There are numerous reasons for using moisture measurement instruments. Because the water content in products can be a decisive factor for product quality and process reliability, it’s important to draw conclusions regarding moisture in the materials. This can range from extremely small amounts of water in dry products in the food industry to very high levels such as in drilling mud in the mining industry. In other words, it all boils down to the exact dosage of water in the process. Think of it in terms of baking a cake. The success of a recipe rides on adding the precise amount of each ingredient.
Laboratory instruments are typically employed for drawing conclusions regarding water content. To do that, dry and wet samples are weighed and compared. The results can then be used to draw conclusions about the water content. Although this method is precise and simple to use, it has several disadvantages. One of these is that the process sample is merely a representative snapshot. Drying can take from 30 minutes to 24 hours depending on the moisture content and the quantity and type of the sample.
Meanwhile, the process continues to run and by the time the measurement result is available, it’s already outdated. In addition, manual sampling is laborious and costly.
Substitutes for time-consuming random sampling
With the Solitrend family of products, Endress+Hauser has created a solution for continuous, process-based moisture measurements. The sensors, which are based on TDR technology, precisely determine the water content in bulk solids based on the runtime of a radar impulse across a ceramic measurement cell, using the physical effect of the increasing dielectric constant as it relates to increased water content.
The moisture sensors are installed directly in the bulk solid stream with the help of a bracket to ensure fast and reliable measurements. In the primaries industry, for example, material is often conveyed out in the open. In these environments, sensors are mounted directly under silo hatches, under the conveyer heads, where they can measure in free fall or from above where they are installed on the conveyers. This ensures that the sensor has a proper flow around it and can maintain direct contact with the material. The measurement values can be read out with an optional display or a control system (SPS). It’s also possible to enter threshold values into the control system and trigger alarms when they are reached. This allows the water dosage to be
controlled during the process.
Minimal wear, no calibration
Compared to other measurement methods, TDR enables a high degree of accuracy and deep penetration of the material, and it is not impacted by the grain size or contaminants. Thanks to their robust construction and the use of high-quality materials, the sensors are characterized by resistance to wear and thus a long service life. To measure highly abrasive materials, such as coarse bulk solids, a hard metal version is available. The high-temperature version of the sensor is suitable for process temperatures of up to 120 degrees Celsius and can thus be employed directly behind the dryer. Because calibration curves for a variety of aggregate materials (sand, gravel, crushed stone) are delivered with the sensor, commissioning of the instrument is straight-forward. Once the instrument has been initially commissioned, regular recalibration in production is not necessary.

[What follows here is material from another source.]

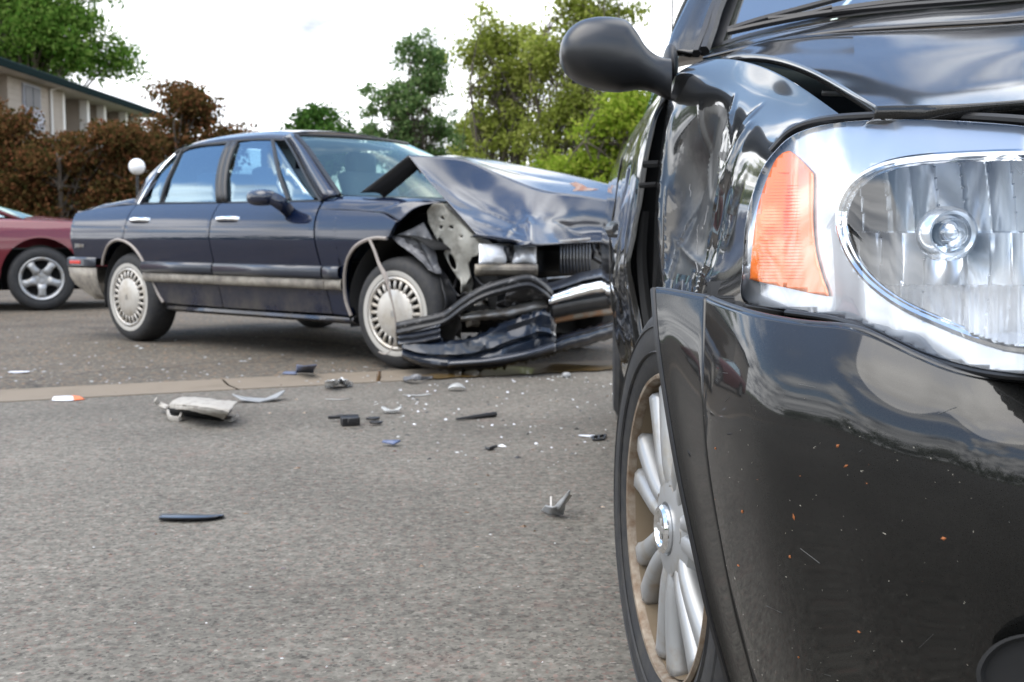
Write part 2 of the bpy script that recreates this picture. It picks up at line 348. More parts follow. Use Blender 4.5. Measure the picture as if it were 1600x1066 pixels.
# ================================================================== SETTING: ground, road, gutter, building, trees
def asphalt(name, base, light, dark, scale, crack=0.0, tint=(.2, .17, .15)):
    m = bpy.data.materials.new(name); m.use_nodes = True; nt = m.node_tree; b = nt.nodes['Principled BSDF']; b.inputs['Roughness'].default_value = .85
    b.inputs['Specular IOR Level'].default_value = .25
    tcn = nt.nodes.new('ShaderNodeTexCoord'); lk = nt.links.new
    def N(t, **k):
        q = nt.nodes.new(t)
        for a_, b_ in k.items(): setattr(q, a_, b_)
        return q
    v = N('ShaderNodeTexVoronoi'); v.inputs['Scale'].default_value = scale; v.inputs['Randomness'].default_value = 1; lk(tcn.outputs['Object'], v.inputs['Vector'])
    sep = N('ShaderNodeSeparateColor'); lk(v.outputs['Color'], sep.inputs[0])
    r = N('ShaderNodeValToRGB'); lk(sep.outputs[0], r.inputs[0]); e = r.color_ramp.elements
    e[0].position = .0; e[0].color = (*dark, 1); e[1].position = 1; e[1].color = (*light, 1)
    for p_, c_ in ((.22, base), (.55, tuple(x * 1.12 for x in base)), (.80, tuple(x * .86 for x in base)), (.90, tint), (.94, base)):
        q = e.new(p_); q.color = (*c_, 1)
    e[len(e) - 2].position = .965
    n1 = N('ShaderNodeTexNoise'); n1.inputs['Scale'].default_value = .9; n1.inputs['Detail'].default_value = 8; n1.inputs['Roughness'].default_value = .65; lk(tcn.outputs['Object'], n1.inputs['Vector'])
    mr = N('ShaderNodeMapRange'); mr.inputs[1].default_value = .3; mr.inputs[2].default_value = .7; mr.inputs[3].default_value = .72; mr.inputs[4].default_value = 1.24; lk(n1.outputs[0], mr.inputs[0])
    n3 = N('ShaderNodeTexNoise'); n3.inputs['Scale'].default_value = 34; n3.inputs['Detail'].default_value = 4; n3.inputs['Roughness'].default_value = .7; lk(tcn.outputs['Object'], n3.inputs['Vector'])
    mr3 = N('ShaderNodeMapRange'); mr3.inputs[1].default_value = .3; mr3.inputs[2].default_value = .7; mr3.inputs[3].default_value = .56; mr3.inputs[4].default_value = 1.42; lk(n3.outputs[0], mr3.inputs[0])
    mm = N('ShaderNodeMath', operation='MULTIPLY'); lk(mr.outputs[0], mm.inputs[0]); lk(mr3.outputs[0], mm.inputs[1])
    mu = N('ShaderNodeMix', data_type='RGBA', blend_type='MULTIPLY'); mu.inputs[0].default_value = 1; lk(r.outputs[0], mu.inputs[6]); lk(mm.outputs[0], mu.inputs[7]); out = mu.outputs[2]
    # brownish oil and rust stains
    n2 = N('ShaderNodeTexNoise'); n2.inputs['Scale'].default_value = 3.2; n2.inputs['Detail'].default_value = 7; n2.inputs['Roughness'].default_value = .7; lk(tcn.outputs['Object'], n2.inputs['Vector'])
    m2 = N('ShaderNodeMapRange'); m2.inputs[1].default_value = .60; m2.inputs[2].default_value = .74; m2.inputs[4].default_value = .75; lk(n2.outputs[0], m2.inputs[0])
    mx2 = N('ShaderNodeMix', data_type='RGBA'); lk(m2.outputs[0], mx2.inputs[0]); lk(out, mx2.inputs[6]); mx2.inputs[7].default_value = (*tint, 1); out = mx2.outputs[2]
    h = v.outputs['Distance']
    if crack:
        w_ = N('ShaderNodeTexNoise'); w_.inputs['Scale'].default_value = 1.6; w_.inputs['Detail'].default_value = 6; lk(tcn.outputs['Object'], w_.inputs['Vector'])
        ad = N('ShaderNodeVectorMath', operation='MULTIPLY_ADD'); lk(w_.outputs['Color'], ad.inputs[0]); ad.inputs[1].default_value = (1.2, 1.2, 0); lk(tcn.outputs['Object'], ad.inputs[2])
        c = N('ShaderNodeTexVoronoi', feature='DISTANCE_TO_EDGE'); c.inputs['Scale'].default_value = .36; lk(ad.outputs[0], c.inputs['Vector'])
        cm = N('ShaderNodeMapRange'); cm.inputs[1].default_value = .0; cm.inputs[2].default_value = crack; cm.inputs[3].default_value = .75; cm.inputs[4].default_value = 0; lk(c.outputs['Distance'], cm.inputs[0])
        mx3 = N('ShaderNodeMix', data_type='RGBA'); lk(cm.outputs[0], mx3.inputs[0]); lk(out, mx3.inputs[6]); mx3.inputs[7].default_value = (.03, .027, .024, 1); out = mx3.outputs[2]
    lk(out, b.inputs['Base Color'])
    bn = N('ShaderNodeBump'); bn.inputs['Strength'].default_value = .9; bn.inputs['Distance'].default_value = .004; lk(sep.outputs[1], bn.inputs['Height']); lk(bn.outputs[0], b.inputs['Normal'])
    MATS[name] = m; return m
M_road = asphalt('road_asphalt', (.142, .132, .112), (.26, .24, .205), (.066, .060, .051), 140, 0, (.17, .12, .10))
M_lot = asphalt('lot_asphalt', (.104, .091, .073), (.23, .21, .17), (.042, .037, .032), 62, .012, (.20, .13, .08))
M_conc = mat('gutter_concrete', (.175, .142, .104), .85, var=(3.5, (.120, .098, .070), .50, .78), bump=(90, .3, .003))
M_grass = mat('far_grass', (.06, .085, .03), .95, var=(2, (.10, .10, .05), .4, .7))
E1, E2 = G(0, 629), G(980, 577); gd = (E2 - E1); gd[2] = 0; gd /= np.linalg.norm(gd); gn = np.array([-gd[1], gd[0], 0])
F1 = G(0, 611); gw = float((F1 - E1) @ gn)
def onroad(a, b, z=0.): p = E1 + gd * a + gn * b; return np.array([p[0], p[1], z])
def plate(name, mats, corners, kind='structure'):
    return tag(MB().add(corners, [tuple(range(len(corners)))]).build(name, mats), kind=kind)
plate('ground', M_grass, [(-900, -900, -.06), (900, -900, -.06), (900, 1500, -.06), (-900, 1500, -.06)])
plate('road', M_road, [onroad(-60, -22), onroad(60, -22), onroad(60, .0), onroad(-60, .0)])
plate('parking_lot', M_lot, [onroad(-60, gw), onroad(60, gw), onroad(60, gw + 34), onroad(-60, gw + 34)])
g = MB()
for i in range(-20, 20):                       # gutter cast in 3 m bays with a joint between
    a, b = i * 3 + 1.1, i * 3 + 4.088
    P = [onroad(a, -.004, -.05), onroad(a, .0, .004), onroad(a, gw * .55, -.006), onroad(a, gw, .006), onroad(a, gw + .004, -.05)]
    Q = [p + gd * (b - a) for p in P]; g.grid(np.array([P, Q]))
tag(g.build('gutter', M_conc, ang=60), kind='structure')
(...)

Flelxible and reliable use for any application
Solitrend sensors are available in different versions for various bulk densities, including low density (animal feed, grains, plastic granulate), very low density and low water content (sawdust, pellets) or even conductive bulk goods and slurry (fresh cement, sewage sludge). All versions feature simple installation and operation, even in demanding applications, plus an integrated transmitter for streamlined plant integration. Solitrend instruments eliminate the need for manual sampling and laboratory analysis, thus allowing plant operators to optimize process costs, improve product quality and reduce energy needs.
THE TDR MEASUREMENT PRINCIPLE
Guided radar (TDR measurement principle) propagates at nearly the speed of light. The sensor measures layer for layer in the form of slices, perpendicular to the surface of the sensor, similar to how computer tomography works. That means the sensor has a precisely defined measurement field and can perform error-free measurements, even when there are fluctuating fines or varying grain sizes.
Since the measurement is traverse to the surface of the sensor, the mechanical condition of the sensor surface is not a disturbance variable. That means recurring and unavoidable wear of the sensor does not lead to falsification of the measurement value. The defined measurement field furthermore enables precise measurements with applications in which the material coverage is low or fluctuates. This provides a high degree of flexibility in mechanically integrating the sensor into the application.